THE other day I sauntered into a public library and asked for a much-talked about book of reminiscences written by a long time friend of mine who retired from a high official position.

I was startled to find that it was kept in a shelf marked `Fiction'. I could not make out whether it was by an intelligent design or an apposite accident. The librarian had put on a Sphinx-like mask and I did not have the temerity to have the matter clarified.

But then, on reflection, I think everyone who piles up 300-400 pages of stuff about his supposed exploits owes an explanation to anxious posterity why he took this rather drastic step of writing the story of his life and times.

The answer is in the poser itself. Shorn of all facts, stuffed with all fibs, it makes a good story!

The fun in writing a book of reminiscences is that you can be as inventive as you want and make it a kind of novella. Whereas cogent depiction of facts demands a lot of sweat, toil, tears and blood, autobiographies are a breeze, full of flights of fancy going back by so many years that nobody is in a position to verify them.

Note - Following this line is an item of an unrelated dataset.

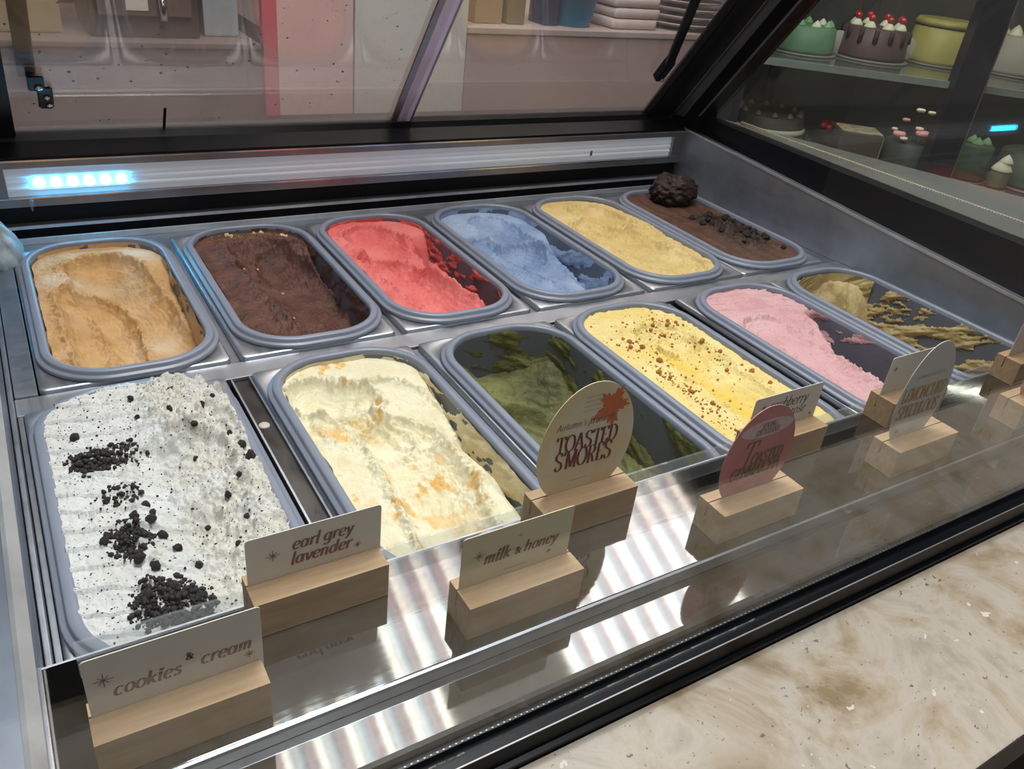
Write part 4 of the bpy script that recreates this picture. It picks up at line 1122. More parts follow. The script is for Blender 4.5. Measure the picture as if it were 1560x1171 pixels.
class Print:
    """flat ink on a card face that looks towards -Y; positions are card-local x, z"""
    def __init__(self, y): self.v = []; self.f = []; self.y = y; self.lay = 0
    def text(self, s, cx, z, width, slant=0.0, thick=0.30, thin=0.10, squash=1.0, rise=0.0):
        total = sum(GLY[c][1] for c in s); k = width / total; x = 0.0
        for c in s:
            st, adv = GLY[c]
            for p in st:
                def tr(a, b, x=x):
                    return (cx - width / 2 + (x + a + slant * b) * k, self.y - self.lay, z + b * k * squash + rise * ((x + a) * k))
                stroke(self.v, self.f, p, thick, thin, tr)
                self.lay += 0.0000008
            x += adv
    def star(self, cx, z, r, spokes=8, w=0.00045):
        for k in range(spokes):
            a = math.pi * k / spokes * 2; rr_ = r * (1 if k % 2 == 0 else 0.72)
            p = [(0.0, 0.0), (math.cos(a) * rr_ * 0.5, math.sin(a) * rr_ * 0.5), (math.cos(a) * rr_, math.sin(a) * rr_)]
            stroke(self.v, self.f, p, w, w, lambda a_, b_: (cx + a_, self.y - self.lay, z + b_)); self.lay += 0.0000008
    def poly(self, pts):
        b0 = len(self.v); n = len(pts); cx = sum(p[0] for p in pts) / n; cz = sum(p[1] for p in pts) / n
        self.v.append((cx, self.y, cz)); self.v += [(x, self.y, z) for x, z in pts]
        for i in range(n): self.f.append((b0, b0 + 1 + i, b0 + 1 + (i + 1) % n, b0 + 1 + (i + 1) % n))
    def build(self, name, m, parent):
        me = bpy.data.meshes.new(name)
        me.from_pydata(self.v, [], [tuple(dict.fromkeys(q)) for q in self.f]); me.update()
        return link(name, me, m, parent)


SHZ = 0.0301
def holder(x0, yf, what, rz=0.0):
    """beech block with a slot, its front-left bottom corner at (x0, yf)"""
    t = thing('card_holder', f'pale wooden block holding {what}', 'card holder', (x0 + 0.0405, yf + 0.013, SHZ), rz, 'wooden card holders')
    # two halves of the block around the slot, joined below it
    prof = [(-0.013, 0.0), (0.013, 0.0), (0.013, 0.0255), (0.0045, 0.0255), (0.0045, 0.013), (0.0035, 0.013), (0.0035, 0.0255), (-0.013, 0.0255)]
    prism('block', prof, 'x', -0.0405, 0.0405, 'wood', t, 0.0004)
    return t


def card_rect(x0, yf, w, label, top=0.093, mkey='white_card', rz=0.0):
    t = thing('flavour_card', label, 'sign', (x0 + w / 2, yf + 0.017, SHZ), rz, 'flavour cards')
    pts = [(a, b) for a, b in rrect(w, top - SHZ - 0.013, 0.002, 3)]
    zc = 0.0135 + (top - SHZ - 0.013) / 2
    prism('card', [(a, b + zc) for a, b in pts], 'y', -0.0003, 0.0003, mkey, t)
    return t


def card_oval(x0, yf, label, cxo, w, h, mkey, rz=0.0):
    t = thing('flavour_card', label, 'sign', (x0 + cxo, yf + 0.017, SHZ), rz, 'flavour cards')
    n = 48; pts = []
    for k in range(n):
        a = 2 * math.pi * k / n; c, s = math.cos(a), math.sin(a)
        z = h * 0.47 + h * (0.53 if s > 0 else 0.47) * s
        pts.append((w / 2 * c, max(0.0, z) + 0.0135))
    prism('card', pts, 'y', -0.0003, 0.0003, mkey, t)
    return t


YF, YR = -0.6045, -0.5515
INK = -0.00045
# cookies & cream
holder(-0.0885, YF, 'the cookies and cream card at the left end')
c = card_rect(-0.0872, YF, 0.081, 'white card lettered cookies & cream at the left end of the shelf', 0.0925)
p = Print(INK); p.text('cookies', -0.0145, 0.0350, 0.0305, 0.24); p.text('cream', 0.0225, 0.0365, 0.0250, 0.24); p.text('&', 0.0058, 0.0425, 0.0042); p.build('lettering', 'ink', c)
p = Print(INK); p.star(-0.0325, 0.0475, 0.0045); p.star(0.0335, 0.0325, 0.0028); p.build('star_ornaments', 'ink', c)['kind'] = 'stuff'
# earl grey lavender
holder(-0.0008, YR, 'the earl grey lavender card')
c = card_rect(0.0004, YR, 0.081, 'white card lettered earl grey lavender beside the cookies tub', 0.0885)
p = Print(INK); p.text('earl grey', 0.004, 0.0435, 0.037, 0.24); p.text('lavender', 0.003, 0.0325, 0.0370, 0.24); p.build('lettering', 'ink', c)
p = Print(INK); p.star(-0.0255, 0.0430, 0.0042); p.star(0.0255, 0.0330, 0.0022); p.build('star_ornaments', 'ink', c)['kind'] = 'stuff'
# milk & honey
holder(0.1072, YF, 'the milk and honey card')
c = card_rect(0.1085, YF, 0.0775, 'ivory card lettered milk & honey at the front of the shelf', 0.0935, 'ivory_card')
p = Print(INK); p.text('milk', -0.0145, 0.0395, 0.0185, 0.24); p.text('&', 0.0005, 0.0395, 0.0048); p.text('honey', 0.0165, 0.0395, 0.0245, 0.24); p.build('lettering', 'ink', c)
p = Print(INK); p.star(-0.0270, 0.0475, 0.0040); p.star(0.0235, 0.0330, 0.0022); p.star(0.0005, 0.0540, 0.0016, 4, 0.0003)
for k in range(13): p.poly([(-0.008 + k * 0.00125, 0.0295), (-0.0074 + k * 0.00125, 0.0295), (-0.0074 + k * 0.00125, 0.0303), (-0.008 + k * 0.00125, 0.0303)])
p.build('small_print', 'ink', c)['kind'] = 'stuff'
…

For instance, if someone claims Jawaharlal Nehru ate out of his hand or that he had Indira Gandhi under his thumb, who is there to say Nay?

But, then, you should be careful not to commit the bloomer of unjustifiably picturing yourself the hero of contemporary happenings.

If you make extravagant claims, you are liable to be caught, as Mr Al Gore, former US Vice President, was when he boasted that he was the person who invented the Internet. Some judges in India are known to invent even their dates of birth!

Reflecting insecure, inflated egos of authors, autobiographies present them in the best possible light and gloss over their failures.

You can count on the fingers of one hand those who resist the temptation of filling pages with self-serving commentaries on events in their lives.

For that purpose, incidents may be twisted or newly invented; replies, retorts and rejoinders that are concoctions are freely interspersed; judgments are passed with little basis in fact.

That was why, when I told my son now settled in the US that I was writing my memoirs, he immediately asked, "Not all of it fiction, I hope!" I assured him that a good part of it was, in keeping with the times.